Im israelischen Radio will ein israelischer Beobachter sehen, dass die Hamas auf dem Rückzug ist, weil erstmals mehr Tote auf ihrer Seite gemeldet werden. Dabei sollte dem Israeli eigentlich klar sein, dass bei einem Krieg im Nahen Osten nicht immer der der Sieger ist, der weniger Tote zu verzeichnen hat. Letztendlich bleibt von der israelischen Analyse nur bestehen, dass weder das Chaos noch ein Sieg der radikalen Islamisten in der so nahe gelegenen Palästinensischen Autonomie im Interesse des jüdischen Staates liegen können. Aber was tun? Ein erneuter Einmarsch in den Gazastreifen wird in Israel mittlerweile offen diskutiert. Die Angst vor einer Libanonisierung und vor allem der grenzenlos erscheinenden Aufrüstung der Nachbarn ist groß.
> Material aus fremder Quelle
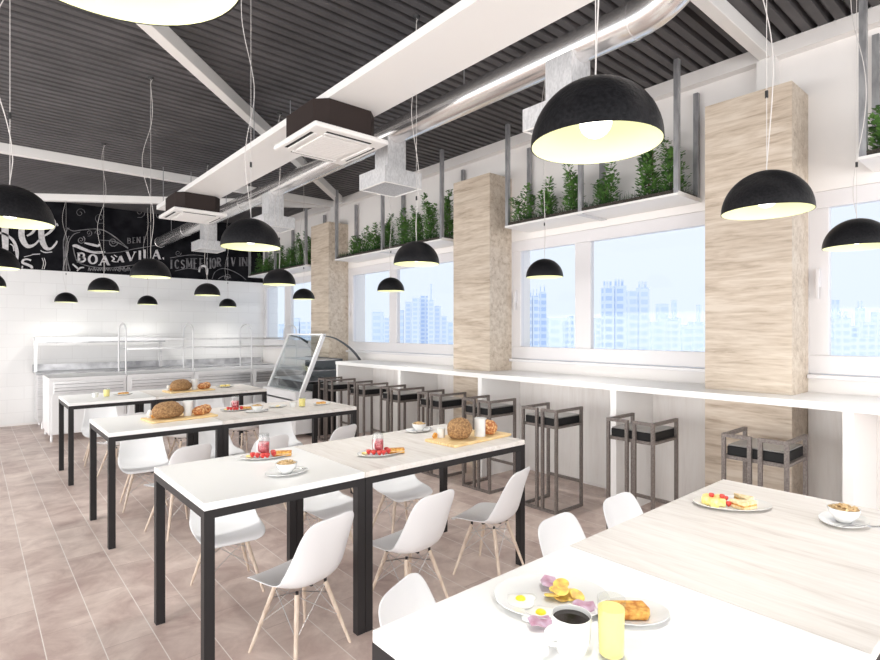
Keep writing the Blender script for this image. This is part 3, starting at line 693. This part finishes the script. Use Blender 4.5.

Die Bemühungen des palästinensischen Präsidenten Mahmud Abbas um eine Einheitsregierung in der palästinensischen Autonomie haben die Lage nicht verbessert. Sie konnten das eindeutige Wählervotum von vor einem Jahr nicht ungeschehen machen – und sich auch nicht dem Verdacht entziehen, dass es letztlich nur um den Machtanspruch der abgesetzten Fatah geht. Weder politisch noch wirtschaftlich oder im Blick auf die Sicherheitslage kann „Abu Masen“ Hoffnung bieten.

Die Großfamilie Dweikat in Nablus hat deshalb die Initiative ergriffen. Hunderte von Dweikat-Vertretern, die zu ganz unterschiedlichen politischen Richtungen gehören, haben ein Manifest in den Moscheen, Läden und an den Wänden der Flüchtlingslager in der Stadt veröffentlicht, in dem verkündet wird: „Die Dweikat-Sippe wird sich nicht an den internen Kämpfen beteiligen. Wir werden keinen Angriff auf die Mitglieder unseres Stammes dulden, ganz unabhängig davon, welcher politischen Richtung es angehört. Jeder Angriff wird als Angriff auf die gesamte Familie gewertet.“ Damit wird offiziell dokumentiert, was vielen Insidern längst klar ist: Das Vertrauen in jeden politischen Prozess und jede staatliche Macht ist dahin. Der Rückzug auf die traditionellen Stammesstrukturen und die damit verbundenen Sicherheiten ist offensichtlich.

Hischam Jussef, Direktor des Büros des Generalsekretärs der Arabischen Liga, meint, die Palästinenser sollten sich um die Befreiung ihres Landes kümmern, anstatt sich gegenseitig zu bekämpfen. Und die Saudis haben die kämpfenden Parteien in das heilige Mekka eingeladen, zum nationalen Dialog. Hamas wie auch Fatah haben positiv auf das Angebot von König Abdallah Ibn Abdul Assis reagiert. Doch ob sich der orientalisch überschwängliche Wortschwall in einen ergiebigen Friedensprozess ergießt, oder wieder nur eine Luftblase ist, muss die nahe Zukunft zeigen.